DATA BLOCK

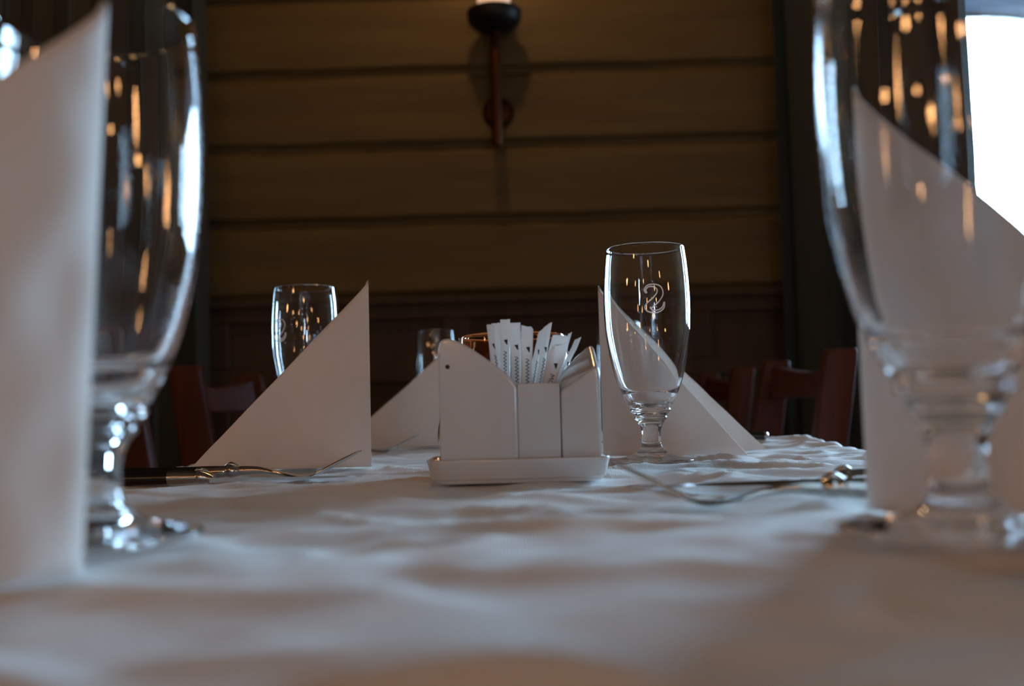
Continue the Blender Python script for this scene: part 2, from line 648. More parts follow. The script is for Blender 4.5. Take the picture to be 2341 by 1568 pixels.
ax = cloth_axis(TX0, TX1, 0.0042)
ay = cloth_axis(TY0, TY1, 0.0048)
bm = bmesh.new()
grid = []
for ey in ay:
    py, dy = axis_pos(ey, TY0, TY1)
    row = []
    for ex in ax:
        px, dx = axis_pos(ex, TX0, TX1)
        z = TZ + cloth_z(px, py) - max(dx, dy)
        wob = 0.010 * noise.noise((px * 7, py * 7, 3.0)) * sstep(0.02, 0.2, max(dx, dy))
        ox = px + (ex[1] * (0.004 + wob + min(dx, dy) * 0.15) if dx > 0.01 else 0)
        oy = py + (ey[1] * (0.004 + wob + min(dx, dy) * 0.15) if dy > 0.01 else 0)
        row.append(bm.verts.new((ox, oy, z)))
    grid.append(row)
for i in range(len(ay) - 1):
    for k in range(len(ax) - 1):
        bm.faces.new((grid[i][k], grid[i][k + 1], grid[i + 1][k + 1], grid[i + 1][k]))
cl = obj('tablecloth', bm, M['linen'])
tag(cl, 'crumpled white linen tablecloth spread over the dining table', 'tablecloth')


def on_cloth(x, y, r=0.03):
    """height where something flat-footed rests."""
    return TZ + max(cloth_z(x + r * math.cos(a), y + r * math.sin(a)) for a in [k * PI / 4 for k in range(8)])


# ------------------------------------------------------------------ beer glasses
OUT = [(36.0, 2.0), (36.1, 2.7), (34, 3.5), (26, 4.9), (18, 7.0), (12.2, 10.6), (9.1, 14.8), (8.3, 20.5), (8.5, 27), (10.2, 32.6), (12.4, 36.3)]
OUT2 = [(12.4, 36.3), (13.6, 37.2), (14.0, 38.4), (13.7, 39.6)]
OUT3 = [(13.7, 39.6), (15.6, 42.4), (17.0, 43.6), (17.3, 45.0), (16.9, 46.2)]
OUT4 = [(16.9, 46.2), (19.6, 50.5), (22.8, 56.6), (24.9, 61.7), (28.8, 72.5), (32.8, 90), (35.7, 109), (36.6, 120), (37.0, 135), (36.6, 151.5), (35.3, 170), (33.7, 183.0)]
INN = [(33.5, 183.5), (33.1, 183.6), (32.75, 183.1), (34.3, 170), (35.55, 151.5), (35.9, 135), (35.4, 119), (34.3, 108), (31.1, 90), (26.9, 73.5), (23.3, 64.5)]
INN2 = [(23.3, 64.5), (21.6, 61.6), (19.8, 59.9)]
INN3 = [(19.8, 59.9), (17.6, 55.5), (14.0, 51.3), (8.0, 48.6), (0, 48.0)]


def glass_profile():
    p = [(0, 1.6), (20, 1.3), (28.0, 0.3), (30.0, 0.0), (32.0, 0.4), (35.0, 1.5)]
    for seg in (OUT, OUT2, OUT3, OUT4, INN, INN2, INN3):
        d = catmull(seg, 5)
        p += d if p[-1] != d[0] else d[1:]
    return [(max(0, r) / 1000, z / 1000) for r, z in p]


SPINE = [(540, 600, 5), (527, 570, 7), (560, 535, 9), (615, 533, 13), (662, 558, 24), (670, 610, 31), (632, 665, 33), (578, 712, 33), (548, 745, 27),
         (585, 778, 13), (648, 778, 11), (697, 745, 9), (712, 695, 4)]


def outer_r(z):
    tab_ = sorted([(zz / 1000, r / 1000) for r, zz in catmull(OUT4, 5)])
    return interp(tab_, z)


def logo_bm(phi0, far=False):
    """outlined S-shaped scroll, drawn as a fine raised line on the outside of the bowl."""
    sp = catmull(SPINE, 6)
    k = 0.0858e-3
    left, right = [], []
    for i, (x, y, w_) in enumerate(sp):
        a = sp[max(0, i - 1)]
        c = sp[min(len(sp) - 1, i + 1)]
        tx, ty = c[0] - a[0], c[1] - a[1]
        ln = math.hypot(tx, ty) or 1
        nx, ny = -ty / ln, tx / ln
        left.append((x + nx * w_, y + ny * w_))
        right.append((x - nx * w_, y - ny * w_))
    loop = left + right[::-1]
    pts = [((x - 612) * k, -(y - 655) * k) for x, y in loop]
    n = len(pts)
    bm = bmesh.new()
    hwid = 0.00055
    rings = []
    for i, (x, y) in enumerate(pts):
        a, c = pts[i - 1], pts[(i + 1) % n]
        tx, ty = c[0] - a[0], c[1] - a[1]
        ln = math.hypot(tx, ty) or 1
        nx, ny = -ty / ln, tx / ln
        q = []
        for u, h in ((-1, 0.00002), (-0.6, 0.00016), (0.6, 0.00016), (1, 0.00002)):
            xx, zz = x + nx * hwid * u, 0.1365 + y + ny * hwid * u
            r = outer_r(zz) + h
            ph = phi0 + xx / r
            q.append((r * math.sin(ph), (1 if far else -1) * r * math.cos(ph), zz))
        rings.append(q)
    loft(bm, rings + [rings[0]], cap=False, close=True)
    bmesh.ops.remove_doubles(bm, verts=bm.verts[:], dist=1e-7)
    return bm


GP = glass_profile()
bm = bmesh.new()
lathe(bm, GP, 128)
bmesh.ops.recalc_face_normals(bm, faces=bm.faces[:])
glass_me = bpy.data.meshes.new('glass_body')
bm.to_mesh(glass_me)
bm.free()
for p in glass_me.polygons:
    p.use_smooth = True
glass_me.materials.append(M['glass'])


def beer_glass(x, y, phi, label, logo=True):
    t = thing('beer_glass', label, 'glass', (x, y, on_cloth(x, y, 0.034) + 0.0002), 0, 'stemmed beer glasses on the table')
    o = bpy.data.objects.new('glass_body', glass_me)
    COL.objects.link(o)
    o.parent = t
    if logo:
        l = obj('etched_logo', logo_bm(R(phi)), M['etch'], t)
        l['label'] = 'white etched scroll like a mirrored S'
    return t


beer_glass(0.1165, 0.875, 2, 'clear stemmed beer glass standing beside the white porcelain cruet set')
beer_glass(-0.2225, 1.103, -36, 'clear beer glass half hidden behind the sharp upright napkin with cutlery before it')
beer_glass(-0.1455, 0.357, -3, 'large blurred beer glass close behind the nearest tall napkin at the edge')
beer_glass(0.1345, 0.313, 62, 'large blurred beer glass nearest the bright window, a napkin behind it')
beer_glass(-0.128, 1.74, 150, 'small distant beer glass behind the slumped napkin beyond the cruet set', False)
beer_glass(0.182, 1.76, 150, 'distant beer glass mostly hidden behind the open folded napkin', False)


# ------------------------------------------------------------------ napkins
def napkin(x, y, dir1, dir2, h, base, label, base2=None, lean=0.0, curve=0.0, bow=0.004, crease=1.0, thick=0.0011, sag=0.0, seed=0.0):
    """two triangular leaves meeting in an upright fold; dir = direction of each leaf on the table in degrees."""
    bm = bmesh.new()
    ns, nt_ = 34, 30
    a1, a2 = R(dir1), R(dir2)
    d1 = Vector((math.cos(a1), math.sin(a1), 0))
    d2 = Vector((math.cos(a2), math.sin(a2), 0))
    n1 = Vector((-d1.y, d1.x, 0))
    n2 = Vector((-d2.y, d2.x, 0))
    if n1.dot(d2) < 0:
        n1 = -n1                      # towards the other leaf
    if n2.dot(d1) < 0:
        n2 = -n2
    rows = []
    fold = 0.0035
    cols = [(-1, s) for s in [1 - k / ns for k in range(ns)]] + [(0, 0)] + [(1, s) for s in [k / ns for k in range(1, ns + 1)]]
    for j in range(nt_ + 1):
        tz = j / nt_
        row = []
        for side, s in cols:
            d, nrm, sg = (d1, n1, 1) if side <= 0 else (d2, n2, -1)
            ss = s * (base if side <= 0 or base2 is None else base2)
            top = h * (1 - s) + 0.0006
            top *= 1 - 0.03 * math.sin(PI * s) * sag
            z = top * tz
            wv = bow * math.sin(PI * min(1, s * 1.05)) * (1 - 0.5 * tz)
            wv += crease * 0.0022 * noise.noise((s * 3 + seed, z * 18 + side, seed)) * sstep(0, 0.12, s)
            wv += crease * 0.0012 * noise.noise((s * 8 + seed * 2, z * 40, 4 + side)) * sstep(0, 0.12, s)
            dd = Matrix.Rotation(R(curve) * s, 3, 'Z') @ d if side <= 0 else d
            p = dd * ss - nrm * wv
            # rounded fold
            rr = fold * math.exp(-ss / 0.004)
            p += (d1 + d2) * 0.5 * rr
            p.x += lean * z
            row.append(bm.verts.new((p.x, p.y, z)))
        rows.append(row)
    for j in range(nt_):
        for i in range(len(cols) - 1):
            bm.faces.new((rows[j][i], rows[j][i + 1], rows[j + 1][i + 1], rows[j + 1][i]))
    o = obj('folded_napkin', bm, M['napkin'])
    o.location = (x, y, on_cloth(x, y, 0.02) + (0.0012 if sag else 0.0004))
    md = o.modifiers.new('thickness', 'SOLIDIFY')
    md.thickness = thick
    md.offset = 0
    md.use_even_offset = False
    tag(o, label, 'napkin', 'folded paper napkins on the table')
    return o


napkin(-0.119, 0.873, 181, 158, 0.1585, 0.157, 'sharp white triangular napkin standing upright behind the fork and knife')
napkin(0.0800, 0.965, -22, 15, 0.160, 0.136, 'white napkin standing open in two leaves behind the glass by the cruet set', 0.172, seed=2.0, bow=0.002)
napkin(-0.1195, 0.291, 227, 195, 0.163, 0.18, 'tall blurred napkin cut off by the edge, nearest the camera', lean=0.045, curve=-28, crease=2.2, bow=0.008, seed=4.0, thick=0.0014)
napkin(0.1330, 0.400, -42, -10, 0.165, 0.165, 'blurred napkin behind the large glass nearest the bright window', seed=6.0, bow=0.006, thick=0.0014)
napkin(-0.075, 1.30, 186, 150, 0.131, 0.150, 'slumped distant napkin showing behind the pierced porcelain shaker', seed=8.0, bow=0.014, sag=1.0)

# ------------------------------------------------------------------ porcelain cruet set
CX, CY = 0.0020, 0.672          # middle of the tray
CZ = on_cloth(CX, CY, 0.05)


def rrect(hx, hy_, r, n=8, cx=0.0, cy=0.0):
    pts = []
    for (sx, sy, a0) in ((1, 1, 0), (-1, 1, 90), (-1, -1, 180), (1, -1, 270)):
        for k in range(n + 1):
            a = R(a0 + 90 * k / n)
            pts.append((cx + sx * (hx - r) + r * math.cos(a), cy + sy * (hy_ - r) + r * math.sin(a)))
    return pts


bm = bmesh.new()
rings = []
HX, HY = 0.0580, 0.036
for (inset, z) in ((0.012, 0.0), (0.0060, 0.0), (0.0052, 0.0008), (0.0048, 0.0022), (0.0034, 0.0026), (0.0026, 0.0036), (0.0006, 0.0128), (0.0, 0.0140), (0.0002, 0.0150), (0.0010, 0.0154),
                   (0.0022, 0.0150), (0.0030, 0.0140), (0.0042, 0.0085), (0.0056, 0.0078), (0.02, 0.0078)):
    rings.append([(x, y, z) for x, y in rrect(HX - inset, HY - inset, max(0.004, 0.014 - inset * 0.5))])
loft(bm, rings)
tr_ = obj('serving_tray', bm, M['porcelain'])
tr_.location = (CX, CY, CZ)
tag(tr_, 'low white porcelain tray under the shakers and the sachet holder', 'tray')

FZ = CZ + 0.0080                # tray floor
FY = CY - 0.0275                # front plane of the pieces


def extrude_profile(bm, prof, y0, y1, front_drop=0.0):
    """prof: xz outline, counter-clockwise; y0 = front."""
    zmax = max(p[1] for p in prof)
    f = [bm.verts.new((x, y0, z - (front_drop * sstep(0.03, zmax, z)))) for x, z in prof]
    bk = [bm.verts.new((x, y1, z)) for x, z in prof]
    n = len(prof)
    bm.faces.new(f)
    bm.faces.new(bk[::-1])
    for i in range(n):
        j = (i + 1) % n
        bm.faces.new((f[i], bk[i], bk[j], f[j]))


X0 = -0.0488


def soften(o, it):
    for p in o.data.polygons:
        p.use_smooth = True
    m_ = o.modifiers.new('body', 'REMESH')
    m_.mode = 'VOXEL'
    m_.voxel_size = 0.0009
    m_.use_smooth_shade = True
    m_ = o.modifiers.new('glaze', 'SMOOTH')
    m_.factor = 0.5
    m_.iterations = it


# pierced shaker (wide, low towards the holder)
sh = thing('salt_shaker', 'wide white porcelain shaker with two pouring holes and a falling curved top', 'shaker', (CX, FY, FZ))
top = catmull([(X0, 0.0755), (X0 + 0.0012, 0.0812), (X0 + 0.0045, 0.0834), (X0 + 0.009, 0.0828), (X0 + 0.0175, 0.0790), (X0 + 0.0285, 0.0715), (X0 + 0.039, 0.0635), (X0 + 0.0455, 0.0575), (X0 + 0.0495, 0.0515)], 5)
prof = [(X0, 0), (X0 + 0.0495, 0)] + top[::-1]
bm = bmesh.new()
extrude_profile(bm, prof, 0, 0.0215)
soften(obj('shaker_body', bm, M['porcelain'], sh), 9)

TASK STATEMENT
Repeat the listing above exactly from its first line to the line containing "return TZ +", both included, and omit the pictures.

EXERCISE ANSWER
Continue the Blender Python script for this scene: part 2, from line 648. More parts follow. The script is for Blender 4.5. Take the picture to be 2341 by 1568 pixels.
ax = cloth_axis(TX0, TX1, 0.0042)
ay = cloth_axis(TY0, TY1, 0.0048)
bm = bmesh.new()
grid = []
for ey in ay:
    py, dy = axis_pos(ey, TY0, TY1)
    row = []
    for ex in ax:
        px, dx = axis_pos(ex, TX0, TX1)
        z = TZ + cloth_z(px, py) - max(dx, dy)
        wob = 0.010 * noise.noise((px * 7, py * 7, 3.0)) * sstep(0.02, 0.2, max(dx, dy))
        ox = px + (ex[1] * (0.004 + wob + min(dx, dy) * 0.15) if dx > 0.01 else 0)
        oy = py + (ey[1] * (0.004 + wob + min(dx, dy) * 0.15) if dy > 0.01 else 0)
        row.append(bm.verts.new((ox, oy, z)))
    grid.append(row)
for i in range(len(ay) - 1):
    for k in range(len(ax) - 1):
        bm.faces.new((grid[i][k], grid[i][k + 1], grid[i + 1][k + 1], grid[i + 1][k]))
cl = obj('tablecloth', bm, M['linen'])
tag(cl, 'crumpled white linen tablecloth spread over the dining table', 'tablecloth')


def on_cloth(x, y, r=0.03):
    """height where something flat-footed rests."""
    return TZ + max(cloth_z(x + r * math.cos(a), y + r * math.sin(a)) for a in [k * PI / 4 for k in range(8)])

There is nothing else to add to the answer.